Required work: Leave out the pictures and transcribe the rest of the records exactly.

Materials provided:
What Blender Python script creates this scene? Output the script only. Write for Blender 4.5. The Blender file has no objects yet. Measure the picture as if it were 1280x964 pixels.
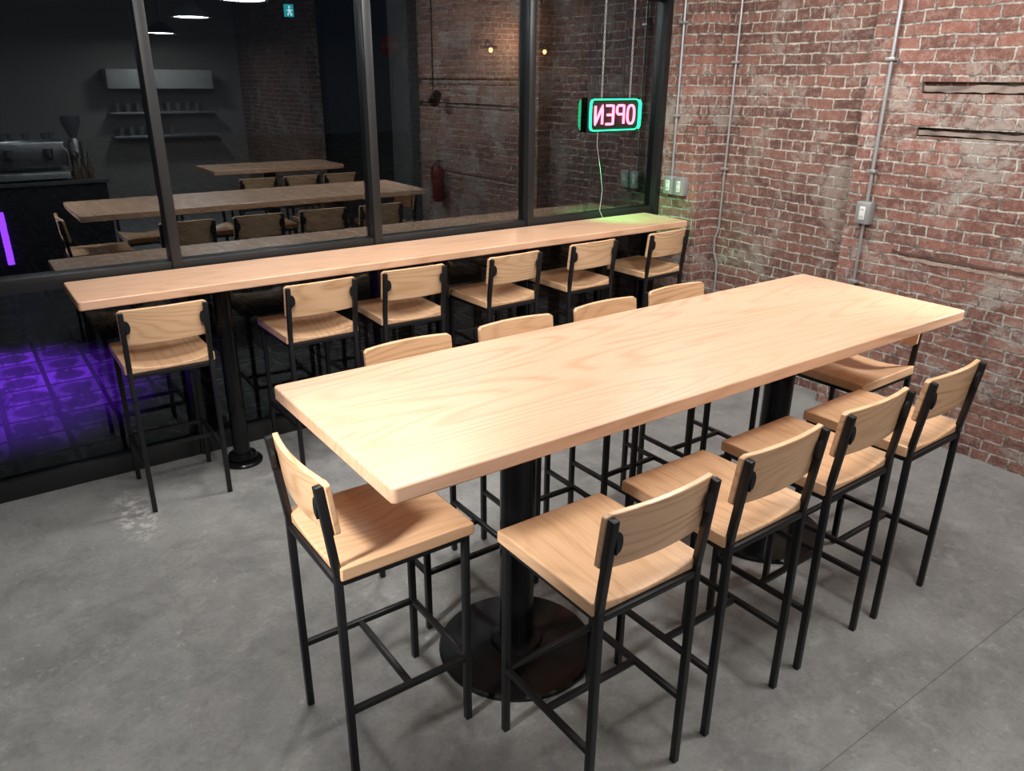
import bpy, bmesh, math, random
from mathutils import Vector, Matrix
random.seed(4)
S = bpy.context.scene
C = S.collection
PI = math.pi
S.view_settings.view_transform = 'Standard'

# ---------------------------------------------------------------- node helpers
class N:
    def __init__(s, name):
        s.m = bpy.data.materials.new(name); s.m.use_nodes = True
        s.t = s.m.node_tree; s.t.nodes.clear()
        s.out = s.t.nodes.new('ShaderNodeOutputMaterial')
    def n(s, typ, **kw):
        nd = s.t.nodes.new(typ)
        for k, v in kw.items():
            setattr(nd, k, v)
        return nd
    def l(s, a, b): s.t.links.new(a, b)
    def put(s, sock, v):
        if isinstance(v, bpy.types.NodeSocket): s.l(v, sock)
        else: sock.default_value = v
    def math(s, op, a, b=0.0, c=None, clamp=False):
        nd = s.n('ShaderNodeMath', operation=op); nd.use_clamp = clamp
        s.put(nd.inputs[0], a); s.put(nd.inputs[1], b)
        if c is not None: s.put(nd.inputs[2], c)
        return nd.outputs[0]
    def mix(s, f, a, b, blend='MIX'):
        nd = s.n('ShaderNodeMix', data_type='RGBA', blend_type=blend)
        s.put(nd.inputs[0], f)
        s.put(nd.inputs[6], a if isinstance(a, bpy.types.NodeSocket) else (*a, 1))
        s.put(nd.inputs[7], b if isinstance(b, bpy.types.NodeSocket) else (*b, 1))
        return nd.outputs[2]
    def noise(s, vec, scale, detail=3, rough=.55, dist=0):
        nd = s.n('ShaderNodeTexNoise')
        s.l(vec, nd.inputs['Vector']); nd.inputs['Scale'].default_value = scale
        nd.inputs['Detail'].default_value = detail; nd.inputs['Roughness'].default_value = rough
        nd.inputs['Distortion'].default_value = dist
        return nd.outputs['Fac']
    def comb(s, x, y, z):
        nd = s.n('ShaderNodeCombineXYZ')
        for i, v in enumerate((x, y, z)): s.put(nd.inputs[i], v)
        return nd.outputs[0]
    def rng(s, v, a, b, c=0, d=1):
        nd = s.n('ShaderNodeMapRange'); nd.interpolation_type = 'SMOOTHSTEP'
        s.put(nd.inputs[0], v)
        for i, q in enumerate((a, b, c, d)): nd.inputs[i+1].default_value = q
        return nd.outputs[0]
    def xyz(s, which='Object'):
        tc = s.n('ShaderNodeTexCoord'); sp = s.n('ShaderNodeSeparateXYZ')
        s.l(tc.outputs[which], sp.inputs[0])
        return tc.outputs[which], sp.outputs[0], sp.outputs[1], sp.outputs[2]
    def bsdf(s, col, rough=.5, metal=0, bump=None, bstr=.3, bdist=.01, coat=0, spec=.5, crough=.22):
        b = s.n('ShaderNodeBsdfPrincipled')
        s.put(b.inputs['Base Color'], col if isinstance(col, bpy.types.NodeSocket) else (*col, 1))
        s.put(b.inputs['Roughness'], rough); b.inputs['Metallic'].default_value = metal
        b.inputs['Coat Weight'].default_value = coat; b.inputs['Coat Roughness'].default_value = crough
        b.inputs['Specular IOR Level'].default_value = spec
        if bump is not None:
            bp = s.n('ShaderNodeBump'); bp.inputs['Strength'].default_value = bstr
            bp.inputs['Distance'].default_value = bdist
            s.l(bump, bp.inputs['Height']); s.l(bp.outputs[0], b.inputs['Normal'])
        s.l(b.outputs[0], s.out.inputs[0])
        return b

def plain(name, col, rough=.5, metal=0, var=.12, spec=.5, coat=0):
    a = N(name); v, x, y, z = a.xyz()
    f = a.noise(v, 9, 3)
    c = a.mix(f, tuple(q*(1-var) for q in col), tuple(min(1, q*(1+var)) for q in col))
    a.bsdf(c, rough, metal, spec=spec, coat=coat, crough=.08)
    return a.m

def glow(name, col, st):
    a = N(name); e = a.n('ShaderNodeEmission'); e.inputs[0].default_value = (*col, 1); e.inputs[1].default_value = st
    a.l(e.outputs[0], a.out.inputs[0]); return a.m

def wood(name, base, dark, axis, plank, rough=.33, ring_k=60, line=.5, stretch=.7, across=5.0):
    a = N(name); v, x, y, z = a.xyz()
    oi = a.n('ShaderNodeObjectInfo').outputs['Random']
    L, W = (x, y) if axis == 0 else (y, x)
    if axis == 2: L, W = x, z
    pid = a.math('FLOOR', a.math('ADD', a.math('DIVIDE', W, plank), .31))
    wn = a.n('ShaderNodeTexWhiteNoise', noise_dimensions='1D')
    a.l(a.math('ADD', pid, a.math('MULTIPLY', oi, 53)), wn.inputs['W'])
    pv = wn.outputs['Value']
    LL = a.math('ADD', L, a.math('MULTIPLY', pv, 9.7)); WW = a.math('ADD', W, a.math('MULTIPLY', pv, 3.3))
    other = z if axis != 2 else y
    low = a.noise(a.comb(a.math('MULTIPLY', LL, stretch), a.math('MULTIPLY', WW, across), a.math('MULTIPLY', other, 3)), 1.0, 1.2, .35)
    ring = a.math('MULTIPLY_ADD', a.math('SINE', a.math('MULTIPLY', low, ring_k*2)), .5, .5)
    ring = a.math('POWER', ring, 3.0)
    fine = a.noise(a.comb(a.math('MULTIPLY', LL, 5), a.math('MULTIPLY', WW, 150), a.math('MULTIPLY', other, 60)), 1.0, 4, .6)
    broad = a.noise(a.comb(a.math('MULTIPLY', LL, 1.5), a.math('MULTIPLY', WW, 9), other), 1.0, 2)
    zone = a.rng(a.noise(a.comb(a.math('MULTIPLY', LL, .8), a.math('MULTIPLY', WW, 2.5), 4.0), 1.0, 1), .35, .62, .5, 1.0)
    ring = a.math('MULTIPLY', a.math('MULTIPLY', ring, zone), a.math('MULTIPLY_ADD', fine, 1.2, .45))
    f = a.math('ADD', a.math('MULTIPLY', ring, line), a.math('MULTIPLY', a.rng(fine, .4, .75), .36), clamp=True)
    c = a.mix(f, base, dark)
    c = a.mix(a.math('MULTIPLY', a.rng(broad, .35, .7), .22), c, tuple(q*.88 for q in base))
    c = a.mix(a.math('MULTIPLY', pv, .22), c, tuple(q*g for q, g in zip(base, (.86, .77, .68))))
    a.bsdf(c, a.math('MULTIPLY_ADD', fine, .15, rough-.05), 0, fine, .05, .002, coat=.25)
    return a.m

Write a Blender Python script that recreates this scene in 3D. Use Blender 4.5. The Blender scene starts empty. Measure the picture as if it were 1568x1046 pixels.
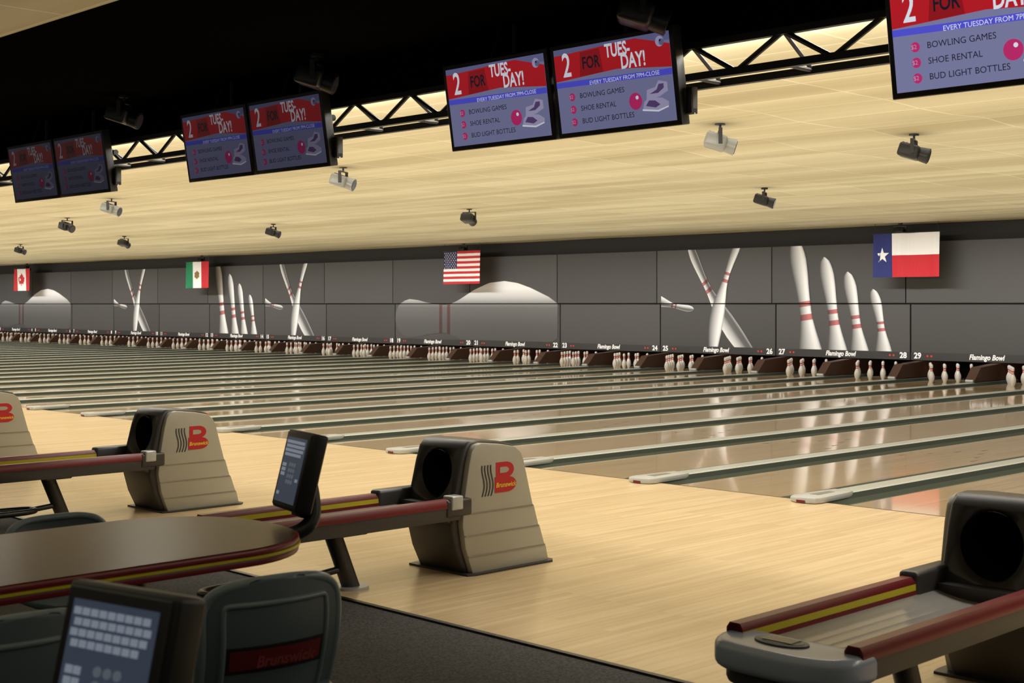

Exercise response:
What Blender Python script creates this scene? Output the script only. Write for Blender 4.5. The Blender file has no objects yet. Measure the picture as if it were 1280x964 pixels.
import bpy, bmesh, math, random
from mathutils import Vector, Matrix
random.seed(4)
S = bpy.context.scene
C = S.collection
PI = math.pi
S.view_settings.view_transform = 'Standard'

# ---------------------------------------------------------------- node helpers
class N:
    def __init__(s, name):
        s.m = bpy.data.materials.new(name); s.m.use_nodes = True
        s.t = s.m.node_tree; s.t.nodes.clear()
        s.out = s.t.nodes.new('ShaderNodeOutputMaterial')
    def n(s, typ, **kw):
        nd = s.t.nodes.new(typ)
        for k, v in kw.items():
            setattr(nd, k, v)
        return nd
    def l(s, a, b): s.t.links.new(a, b)
    def put(s, sock, v):
        if isinstance(v, bpy.types.NodeSocket): s.l(v, sock)
        else: sock.default_value = v
    def math(s, op, a, b=0.0, c=None, clamp=False):
        nd = s.n('ShaderNodeMath', operation=op); nd.use_clamp = clamp
        s.put(nd.inputs[0], a); s.put(nd.inputs[1], b)
        if c is not None: s.put(nd.inputs[2], c)
        return nd.outputs[0]
    def mix(s, f, a, b, blend='MIX'):
        nd = s.n('ShaderNodeMix', data_type='RGBA', blend_type=blend)
        s.put(nd.inputs[0], f)
        s.put(nd.inputs[6], a if isinstance(a, bpy.types.NodeSocket) else (*a, 1))
        s.put(nd.inputs[7], b if isinstance(b, bpy.types.NodeSocket) else (*b, 1))
        return nd.outputs[2]
    def noise(s, vec, scale, detail=3, rough=.55, dist=0):
        nd = s.n('ShaderNodeTexNoise')
        s.l(vec, nd.inputs['Vector']); nd.inputs['Scale'].default_value = scale
        nd.inputs['Detail'].default_value = detail; nd.inputs['Roughness'].default_value = rough
        nd.inputs['Distortion'].default_value = dist
        return nd.outputs['Fac']
    def comb(s, x, y, z):
        nd = s.n('ShaderNodeCombineXYZ')
        for i, v in enumerate((x, y, z)): s.put(nd.inputs[i], v)
        return nd.outputs[0]
    def rng(s, v, a, b, c=0, d=1):
        nd = s.n('ShaderNodeMapRange'); nd.interpolation_type = 'SMOOTHSTEP'
        s.put(nd.inputs[0], v)
        for i, q in enumerate((a, b, c, d)): nd.inputs[i+1].default_value = q
        return nd.outputs[0]
    def xyz(s, which='Object'):
        tc = s.n('ShaderNodeTexCoord'); sp = s.n('ShaderNodeSeparateXYZ')
        s.l(tc.outputs[which], sp.inputs[0])
        return tc.outputs[which], sp.outputs[0], sp.outputs[1], sp.outputs[2]
    def bsdf(s, col, rough=.5, metal=0, bump=None, bstr=.3, bdist=.01, coat=0, spec=.5, crough=.22):
        b = s.n('ShaderNodeBsdfPrincipled')
        s.put(b.inputs['Base Color'], col if isinstance(col, bpy.types.NodeSocket) else (*col, 1))
        s.put(b.inputs['Roughness'], rough); b.inputs['Metallic'].default_value = metal
        b.inputs['Coat Weight'].default_value = coat; b.inputs['Coat Roughness'].default_value = crough
        b.inputs['Specular IOR Level'].default_value = spec
        if bump is not None:
            bp = s.n('ShaderNodeBump'); bp.inputs['Strength'].default_value = bstr
            bp.inputs['Distance'].default_value = bdist
            s.l(bump, bp.inputs['Height']); s.l(bp.outputs[0], b.inputs['Normal'])
        s.l(b.outputs[0], s.out.inputs[0])
        return b

def plain(name, col, rough=.5, metal=0, var=.12, spec=.5, coat=0):
    a = N(name); v, x, y, z = a.xyz()
    f = a.noise(v, 9, 3)
    c = a.mix(f, tuple(q*(1-var) for q in col), tuple(min(1, q*(1+var)) for q in col))
    a.bsdf(c, rough, metal, spec=spec, coat=coat, crough=.08)
    return a.m

def glow(name, col, st):
    a = N(name); e = a.n('ShaderNodeEmission'); e.inputs[0].default_value = (*col, 1); e.inputs[1].default_value = st
    a.l(e.outputs[0], a.out.inputs[0]); return a.m

def wood(name, base, dark, axis, plank, rough=.33, ring_k=60, line=.5, stretch=.7, across=5.0):
    a = N(name); v, x, y, z = a.xyz()
    oi = a.n('ShaderNodeObjectInfo').outputs['Random']
    L, W = (x, y) if axis == 0 else (y, x)
    if axis == 2: L, W = x, z
    pid = a.math('FLOOR', a.math('ADD', a.math('DIVIDE', W, plank), .31))
    wn = a.n('ShaderNodeTexWhiteNoise', noise_dimensions='1D')
    a.l(a.math('ADD', pid, a.math('MULTIPLY', oi, 53)), wn.inputs['W'])
    pv = wn.outputs['Value']
    LL = a.math('ADD', L, a.math('MULTIPLY', pv, 9.7)); WW = a.math('ADD', W, a.math('MULTIPLY', pv, 3.3))
    other = z if axis != 2 else y
    low = a.noise(a.comb(a.math('MULTIPLY', LL, stretch), a.math('MULTIPLY', WW, across), a.math('MULTIPLY', other, 3)), 1.0, 1.2, .35)
    ring = a.math('MULTIPLY_ADD', a.math('SINE', a.math('MULTIPLY', low, ring_k*2)), .5, .5)
    ring = a.math('POWER', ring, 3.0)
    fine = a.noise(a.comb(a.math('MULTIPLY', LL, 5), a.math('MULTIPLY', WW, 150), a.math('MULTIPLY', other, 60)), 1.0, 4, .6)
    broad = a.noise(a.comb(a.math('MULTIPLY', LL, 1.5), a.math('MULTIPLY', WW, 9), other), 1.0, 2)
    zone = a.rng(a.noise(a.comb(a.math('MULTIPLY', LL, .8), a.math('MULTIPLY', WW, 2.5), 4.0), 1.0, 1), .35, .62, .5, 1.0)
    ring = a.math('MULTIPLY', a.math('MULTIPLY', ring, zone), a.math('MULTIPLY_ADD', fine, 1.2, .45))
    f = a.math('ADD', a.math('MULTIPLY', ring, line), a.math('MULTIPLY', a.rng(fine, .4, .75), .36), clamp=True)
    c = a.mix(f, base, dark)
    c = a.mix(a.math('MULTIPLY', a.rng(broad, .35, .7), .22), c, tuple(q*.88 for q in base))
    c = a.mix(a.math('MULTIPLY', pv, .22), c, tuple(q*g for q, g in zip(base, (.86, .77, .68))))
    a.bsdf(c, a.math('MULTIPLY_ADD', fine, .15, rough-.05), 0, fine, .05, .002, coat=.25)
    return a.m

Write a Blender Python script that recreates this scene in 3D. Use Blender 4.5. The Blender scene starts empty. Measure the picture as if it were 1568x1046 pixels.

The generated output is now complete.